La poesía de Rojas dialoga -antes que nada- con César Vallejo y con Ezra Pound. Se nutre también de la tradición chilena sin atascarse en ella. Toma de Neruda y del surrealismo, así como de la literatura latina y oriental. Estuvo en China y la Revolución lo fascinó. Hay una parte enciclopédica en su trabajo, una revisión de sus lecturas a través de poemas y prosas. Es, en lo personal, lo que menos me seduce de su obra, sin embargo, no niego su habilidad para forjar reflexiones en elegías llenas de destrezas.

Sus poemas políticos son crudos e impactantes, y es un acierto ponerlos en esta compilación. Calzan perfecto junto a los de índole autobiográfica -como Carbón dedicado a su padre, o Aula áulica en el que se refiere a sus clases de retórica-, que suelen ser largos. Prefiero su veta clásica, lo que él llamaba “el relámpago”, aquello que angustia y atraviesa el cuerpo: el deseo y la duda: “¿Qué se ama cuando se ama, mi Dios: la luz terrible de la vida / o la luz de la muerte? / ¿Qué se busca, qué se halla, qué / es eso: amor? ¿Quién es? ¿La mujer con su hondura, sus rosas, sus volcanes, / o este sol colorado que es mi sangre furiosa / cuando entro en ella hasta las últimas raíces?”.

El humor y la distancia ante las certezas hacen que Gonzalo Rojas comparta con Nicanor Parra cuestiones cruciales. Fueron amigos de juventud y rivales por décadas. Si en un momento se dividían los partidarios de uno y de otro, con el tiempo se ha disuelto tal antagonismo.
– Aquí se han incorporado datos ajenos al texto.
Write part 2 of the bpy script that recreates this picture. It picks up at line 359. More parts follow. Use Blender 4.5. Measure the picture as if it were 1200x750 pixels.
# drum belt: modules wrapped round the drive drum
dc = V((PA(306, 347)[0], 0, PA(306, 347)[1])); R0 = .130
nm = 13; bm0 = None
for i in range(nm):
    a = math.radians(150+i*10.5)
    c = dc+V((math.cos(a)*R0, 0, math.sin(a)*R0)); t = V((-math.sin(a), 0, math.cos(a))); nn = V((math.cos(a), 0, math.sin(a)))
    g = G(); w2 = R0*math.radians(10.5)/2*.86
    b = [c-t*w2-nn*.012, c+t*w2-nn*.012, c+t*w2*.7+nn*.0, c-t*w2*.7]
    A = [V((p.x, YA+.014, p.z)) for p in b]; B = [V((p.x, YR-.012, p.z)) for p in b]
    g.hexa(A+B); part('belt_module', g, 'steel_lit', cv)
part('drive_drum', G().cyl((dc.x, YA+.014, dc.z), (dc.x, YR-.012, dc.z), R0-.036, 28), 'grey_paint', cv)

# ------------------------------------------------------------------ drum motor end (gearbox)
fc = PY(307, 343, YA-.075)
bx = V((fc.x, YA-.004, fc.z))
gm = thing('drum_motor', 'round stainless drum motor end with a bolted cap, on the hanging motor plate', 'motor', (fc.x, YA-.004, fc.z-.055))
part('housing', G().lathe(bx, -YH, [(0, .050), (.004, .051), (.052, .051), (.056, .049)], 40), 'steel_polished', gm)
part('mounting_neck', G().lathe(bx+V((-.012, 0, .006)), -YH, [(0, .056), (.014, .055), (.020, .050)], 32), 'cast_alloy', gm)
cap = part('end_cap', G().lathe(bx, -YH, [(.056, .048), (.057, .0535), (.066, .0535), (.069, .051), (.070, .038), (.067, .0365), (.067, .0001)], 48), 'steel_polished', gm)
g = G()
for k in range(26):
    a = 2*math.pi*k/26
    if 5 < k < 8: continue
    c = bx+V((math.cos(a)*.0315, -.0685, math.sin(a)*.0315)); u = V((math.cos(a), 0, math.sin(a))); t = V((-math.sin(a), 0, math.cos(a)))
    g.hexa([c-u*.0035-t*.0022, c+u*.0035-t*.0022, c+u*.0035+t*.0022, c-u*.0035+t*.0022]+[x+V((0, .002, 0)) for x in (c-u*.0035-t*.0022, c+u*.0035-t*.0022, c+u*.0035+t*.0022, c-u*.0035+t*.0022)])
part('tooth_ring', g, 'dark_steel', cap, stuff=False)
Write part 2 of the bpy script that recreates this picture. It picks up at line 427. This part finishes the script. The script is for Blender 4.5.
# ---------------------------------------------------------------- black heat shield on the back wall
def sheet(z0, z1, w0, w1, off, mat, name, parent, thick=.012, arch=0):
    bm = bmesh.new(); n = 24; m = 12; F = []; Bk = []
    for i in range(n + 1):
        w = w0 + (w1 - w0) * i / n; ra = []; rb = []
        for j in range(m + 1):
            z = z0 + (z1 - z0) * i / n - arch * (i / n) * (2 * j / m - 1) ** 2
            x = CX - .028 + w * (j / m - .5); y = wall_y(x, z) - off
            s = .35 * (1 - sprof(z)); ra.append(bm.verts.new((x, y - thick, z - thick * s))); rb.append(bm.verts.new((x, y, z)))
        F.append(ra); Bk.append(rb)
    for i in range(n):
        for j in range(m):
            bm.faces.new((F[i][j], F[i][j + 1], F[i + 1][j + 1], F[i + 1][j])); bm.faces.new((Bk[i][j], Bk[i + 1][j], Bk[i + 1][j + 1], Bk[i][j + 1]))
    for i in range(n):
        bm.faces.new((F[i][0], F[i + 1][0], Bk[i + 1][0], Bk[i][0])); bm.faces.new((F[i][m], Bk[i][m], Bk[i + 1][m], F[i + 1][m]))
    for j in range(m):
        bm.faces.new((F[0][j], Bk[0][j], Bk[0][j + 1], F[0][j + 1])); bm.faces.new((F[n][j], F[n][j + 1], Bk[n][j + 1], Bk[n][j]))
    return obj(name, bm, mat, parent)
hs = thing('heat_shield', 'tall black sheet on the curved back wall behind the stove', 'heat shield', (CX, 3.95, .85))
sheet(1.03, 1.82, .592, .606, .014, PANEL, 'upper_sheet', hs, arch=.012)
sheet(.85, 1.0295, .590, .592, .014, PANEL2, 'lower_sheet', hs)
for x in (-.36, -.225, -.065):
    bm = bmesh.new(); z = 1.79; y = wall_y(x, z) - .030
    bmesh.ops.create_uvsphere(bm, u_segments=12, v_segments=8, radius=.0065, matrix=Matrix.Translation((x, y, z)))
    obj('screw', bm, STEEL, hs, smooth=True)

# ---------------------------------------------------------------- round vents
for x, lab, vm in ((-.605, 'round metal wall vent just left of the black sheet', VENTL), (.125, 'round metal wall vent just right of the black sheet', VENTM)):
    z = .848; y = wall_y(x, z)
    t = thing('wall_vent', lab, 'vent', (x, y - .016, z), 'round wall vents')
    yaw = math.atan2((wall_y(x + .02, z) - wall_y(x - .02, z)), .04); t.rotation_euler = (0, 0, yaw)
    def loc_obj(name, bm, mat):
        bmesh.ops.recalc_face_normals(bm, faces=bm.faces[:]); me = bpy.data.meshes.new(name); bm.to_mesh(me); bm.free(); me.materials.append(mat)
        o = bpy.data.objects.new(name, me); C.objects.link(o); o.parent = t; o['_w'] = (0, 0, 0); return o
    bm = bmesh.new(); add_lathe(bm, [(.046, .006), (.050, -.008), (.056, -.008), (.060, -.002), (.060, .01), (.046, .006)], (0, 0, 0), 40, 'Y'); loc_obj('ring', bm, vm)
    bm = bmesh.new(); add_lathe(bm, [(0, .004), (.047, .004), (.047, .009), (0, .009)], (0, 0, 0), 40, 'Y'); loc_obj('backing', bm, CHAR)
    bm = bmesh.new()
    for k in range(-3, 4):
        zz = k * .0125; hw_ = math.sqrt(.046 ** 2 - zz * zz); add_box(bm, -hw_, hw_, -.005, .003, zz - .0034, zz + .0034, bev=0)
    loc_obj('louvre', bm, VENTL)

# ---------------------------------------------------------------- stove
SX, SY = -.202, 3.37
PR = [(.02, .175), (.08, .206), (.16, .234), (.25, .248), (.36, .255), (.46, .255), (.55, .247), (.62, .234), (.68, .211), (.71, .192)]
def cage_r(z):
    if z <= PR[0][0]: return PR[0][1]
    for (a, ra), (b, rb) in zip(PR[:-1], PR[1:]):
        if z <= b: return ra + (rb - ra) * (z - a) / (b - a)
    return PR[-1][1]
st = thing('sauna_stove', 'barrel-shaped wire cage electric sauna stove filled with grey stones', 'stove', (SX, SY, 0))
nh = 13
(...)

Es más, se complementan por sus diferencias y similitudes parciales.

En El volcán y el sosiego, la biografía que le dedica Fabienne Bradu, se puede recorrer la inmensa red de amigos que tuvo. Fue un agitador cultural que organizó congresos literarios mitológicos en Concepción, a los que vinieron figuras de alto calado: Lawrence Ferlinghetti, Allen Ginsberg o Juan Rulfo. Nada semejante ha vuelto a pasar con esa influencia en el público lector.

Sobre Gonzalo Rojas han escrito con especial agudeza Carla Cordua, Adriana Valdés, Enrique Lihn y Christopher Domínguez Michael. Este último se refirió a su estética de manera categórica: “una poesía honrada, recta, proba, que no transige con ningún otro ámbito ni compromiso ajena a ella misma”.